Rosana de Vasconcellos
Bola de cristal
No dia 20 de janeiro, esta Folha trouxe a seguinte notícia: "Temporal provoca destruição e morte de 10 pessoas em São Paulo". Nada inusitado para quem está acostumado com as tempestades de verão típicas desta época do ano.
O surpreendente nesse caso foi que o desastre relatado ocorreu há meio século e a informação constava da seção Há 50 anos, de "Cotidiano".
Aldo Lucena nem era nascido quando, em janeiro de 1965, ocorreram as dez mortes e o rio Tamanduateí transbordou, alagando a região do Mercado Municipal, no centro.
Mas em dezembro de 2014 o comerciante de 45 anos teve que se refugiar sobre o balcão de sua lanchonete enquanto presenciava as águas levarem geladeira, freezer e máquina de crepe, depois da forte chuva em Itaquera (zona leste) provocar o transbordamento de um córrego da região.
Entre um evento e outro, muitas coisas mudaram nesses 50 anos.

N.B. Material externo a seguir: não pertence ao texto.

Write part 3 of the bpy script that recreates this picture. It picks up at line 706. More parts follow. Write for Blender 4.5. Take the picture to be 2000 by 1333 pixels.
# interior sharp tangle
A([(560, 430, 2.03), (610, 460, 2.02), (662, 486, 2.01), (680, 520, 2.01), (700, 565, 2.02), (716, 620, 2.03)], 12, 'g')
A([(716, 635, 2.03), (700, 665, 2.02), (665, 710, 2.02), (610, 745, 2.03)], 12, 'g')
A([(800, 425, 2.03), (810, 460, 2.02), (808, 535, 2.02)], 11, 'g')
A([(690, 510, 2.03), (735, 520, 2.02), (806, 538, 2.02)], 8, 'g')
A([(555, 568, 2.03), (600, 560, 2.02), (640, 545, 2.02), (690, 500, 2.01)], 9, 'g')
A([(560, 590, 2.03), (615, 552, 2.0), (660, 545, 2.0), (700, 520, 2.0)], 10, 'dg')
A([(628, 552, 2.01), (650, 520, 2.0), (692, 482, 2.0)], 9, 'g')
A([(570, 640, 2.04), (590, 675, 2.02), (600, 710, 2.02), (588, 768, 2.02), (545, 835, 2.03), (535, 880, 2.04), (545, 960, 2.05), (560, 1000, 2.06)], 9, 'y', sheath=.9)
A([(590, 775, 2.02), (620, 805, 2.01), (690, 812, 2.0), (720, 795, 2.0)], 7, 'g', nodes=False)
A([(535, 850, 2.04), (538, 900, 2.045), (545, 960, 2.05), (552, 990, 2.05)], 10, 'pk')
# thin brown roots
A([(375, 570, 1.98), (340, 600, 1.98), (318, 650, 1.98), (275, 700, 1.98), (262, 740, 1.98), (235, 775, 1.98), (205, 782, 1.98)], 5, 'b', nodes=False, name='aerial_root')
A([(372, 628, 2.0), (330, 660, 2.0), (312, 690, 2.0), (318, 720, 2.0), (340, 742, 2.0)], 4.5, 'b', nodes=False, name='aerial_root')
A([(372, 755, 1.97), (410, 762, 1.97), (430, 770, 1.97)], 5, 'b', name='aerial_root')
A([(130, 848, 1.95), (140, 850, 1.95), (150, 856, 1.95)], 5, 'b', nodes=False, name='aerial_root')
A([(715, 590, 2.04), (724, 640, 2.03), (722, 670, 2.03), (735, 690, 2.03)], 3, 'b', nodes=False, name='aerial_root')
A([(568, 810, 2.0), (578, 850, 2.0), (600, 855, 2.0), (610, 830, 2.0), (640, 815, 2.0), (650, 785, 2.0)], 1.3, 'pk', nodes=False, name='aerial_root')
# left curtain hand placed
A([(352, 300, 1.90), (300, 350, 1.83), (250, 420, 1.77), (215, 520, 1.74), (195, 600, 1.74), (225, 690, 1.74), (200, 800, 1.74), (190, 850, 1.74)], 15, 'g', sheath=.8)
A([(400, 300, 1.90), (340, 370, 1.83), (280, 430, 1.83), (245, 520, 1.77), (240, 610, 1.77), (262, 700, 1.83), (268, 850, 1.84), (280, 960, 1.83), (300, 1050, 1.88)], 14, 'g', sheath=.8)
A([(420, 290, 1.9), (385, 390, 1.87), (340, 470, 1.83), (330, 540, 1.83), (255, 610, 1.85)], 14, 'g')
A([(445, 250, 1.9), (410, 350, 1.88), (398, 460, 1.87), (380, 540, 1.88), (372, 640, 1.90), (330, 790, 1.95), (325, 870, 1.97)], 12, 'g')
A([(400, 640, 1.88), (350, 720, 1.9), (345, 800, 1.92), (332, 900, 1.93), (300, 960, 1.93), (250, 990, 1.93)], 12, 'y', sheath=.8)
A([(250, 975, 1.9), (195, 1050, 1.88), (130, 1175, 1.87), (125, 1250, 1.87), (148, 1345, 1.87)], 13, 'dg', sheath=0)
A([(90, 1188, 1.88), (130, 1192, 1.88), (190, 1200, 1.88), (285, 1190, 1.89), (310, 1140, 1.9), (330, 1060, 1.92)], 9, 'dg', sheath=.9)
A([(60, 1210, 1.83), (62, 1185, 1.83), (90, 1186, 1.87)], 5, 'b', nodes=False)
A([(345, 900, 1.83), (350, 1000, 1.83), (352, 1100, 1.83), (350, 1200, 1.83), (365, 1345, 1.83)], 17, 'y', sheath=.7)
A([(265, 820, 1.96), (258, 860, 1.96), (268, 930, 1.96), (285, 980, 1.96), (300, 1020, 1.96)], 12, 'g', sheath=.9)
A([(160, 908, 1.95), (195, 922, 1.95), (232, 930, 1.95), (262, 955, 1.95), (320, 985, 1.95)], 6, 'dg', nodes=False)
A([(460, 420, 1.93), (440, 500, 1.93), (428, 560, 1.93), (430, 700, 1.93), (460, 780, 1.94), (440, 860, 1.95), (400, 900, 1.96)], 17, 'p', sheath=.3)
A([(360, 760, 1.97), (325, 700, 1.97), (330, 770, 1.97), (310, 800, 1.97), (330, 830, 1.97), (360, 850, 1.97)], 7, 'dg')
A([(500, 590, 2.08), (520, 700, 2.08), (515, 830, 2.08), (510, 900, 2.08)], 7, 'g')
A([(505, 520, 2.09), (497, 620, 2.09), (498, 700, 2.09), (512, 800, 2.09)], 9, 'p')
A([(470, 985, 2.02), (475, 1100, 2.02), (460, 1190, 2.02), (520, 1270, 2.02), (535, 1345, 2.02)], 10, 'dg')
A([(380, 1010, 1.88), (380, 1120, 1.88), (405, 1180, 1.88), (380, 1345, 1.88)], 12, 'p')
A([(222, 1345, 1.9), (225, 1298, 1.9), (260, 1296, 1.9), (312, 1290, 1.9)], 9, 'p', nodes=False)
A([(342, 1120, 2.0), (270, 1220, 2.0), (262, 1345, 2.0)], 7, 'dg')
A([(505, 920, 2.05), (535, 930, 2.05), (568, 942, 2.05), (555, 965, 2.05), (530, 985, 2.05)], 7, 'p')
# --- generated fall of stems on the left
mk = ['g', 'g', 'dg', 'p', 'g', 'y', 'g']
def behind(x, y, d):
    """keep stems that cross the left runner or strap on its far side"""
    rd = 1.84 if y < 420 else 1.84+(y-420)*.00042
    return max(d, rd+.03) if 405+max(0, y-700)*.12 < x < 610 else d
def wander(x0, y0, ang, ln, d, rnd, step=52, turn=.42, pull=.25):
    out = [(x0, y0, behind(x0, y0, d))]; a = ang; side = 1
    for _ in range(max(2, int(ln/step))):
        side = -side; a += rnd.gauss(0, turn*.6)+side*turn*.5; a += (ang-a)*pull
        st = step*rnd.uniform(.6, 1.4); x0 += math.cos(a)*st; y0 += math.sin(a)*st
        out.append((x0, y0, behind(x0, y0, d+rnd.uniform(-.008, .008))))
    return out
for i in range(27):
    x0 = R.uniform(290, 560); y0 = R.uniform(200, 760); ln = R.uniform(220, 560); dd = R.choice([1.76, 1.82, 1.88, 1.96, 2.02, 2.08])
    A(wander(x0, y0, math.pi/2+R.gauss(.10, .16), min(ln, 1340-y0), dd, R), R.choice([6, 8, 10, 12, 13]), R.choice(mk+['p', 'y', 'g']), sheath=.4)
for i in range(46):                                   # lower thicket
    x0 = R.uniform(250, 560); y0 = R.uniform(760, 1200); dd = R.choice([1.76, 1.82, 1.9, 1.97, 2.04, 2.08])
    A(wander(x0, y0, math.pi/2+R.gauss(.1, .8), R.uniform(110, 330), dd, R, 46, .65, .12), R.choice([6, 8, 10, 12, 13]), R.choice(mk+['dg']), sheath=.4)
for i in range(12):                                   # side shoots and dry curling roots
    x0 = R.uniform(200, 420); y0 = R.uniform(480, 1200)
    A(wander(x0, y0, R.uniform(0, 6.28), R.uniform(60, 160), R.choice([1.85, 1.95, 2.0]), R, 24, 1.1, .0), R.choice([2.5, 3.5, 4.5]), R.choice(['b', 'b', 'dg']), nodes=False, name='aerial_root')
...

A população da cidade de São Paulo praticamente dobrou de tamanho, a impermeabilização do solo avançou, avenidas surgiram e várias siglas partidárias passaram pelo comando do município, incluindo o PSDB e o PT do prefeito Fernando Haddad.
Os temporais de verão, porém, continuaram tão previsíveis quanto as inundações no centro de Itaquera, onde vários moradores e comerciantes, escolados após anos de prejuízos, decidiram tomar suas próprias precauções e instalaram comportas para tentar impedir o avanço das frequentes enxurradas --providência que se mostrou inútil no dia 10 de dezembro.
Outras vítimas dos temporais neste escaldante verão paulistano foram as árvores. Centenas caíram, levando junto o que estivesse pela frente --especialmente os fios da rede elétrica. Além de provocar ao menos uma morte, a situação deixou vias interrompidas e bairros às escuras --em alguns casos, por dias.
Essa situação também não é novidade para autoridades ou moradores. Tanto que, em 2003, a prefeitura encomendou ao IPT (Instituto de Pesquisas Tecnológicas) um software para cadastramento e monitoramento de árvores.
Batizado de Sisgau (Sistema de Gerenciamento de Árvores Urbanas), o programa custou R$ 800 mil e está disponível desde 2007. Permite avaliar o risco de queda de uma árvore a partir de parâmetros como características da espécie, presença de pragas (como cupim), localização etc.
De lá para cá, no entanto, só 48 mil das estimadas 650 mil árvores espalhadas por calçadas e canteiros de São Paulo foram cadastradas.
É claro que sempre iremos conviver com o risco do imponderável, mas a tecnologia, o conhecimento e as experiências acumuladas deixam hoje pouco espaço para surpresas. Parece que não é bola de cristal o que está em falta.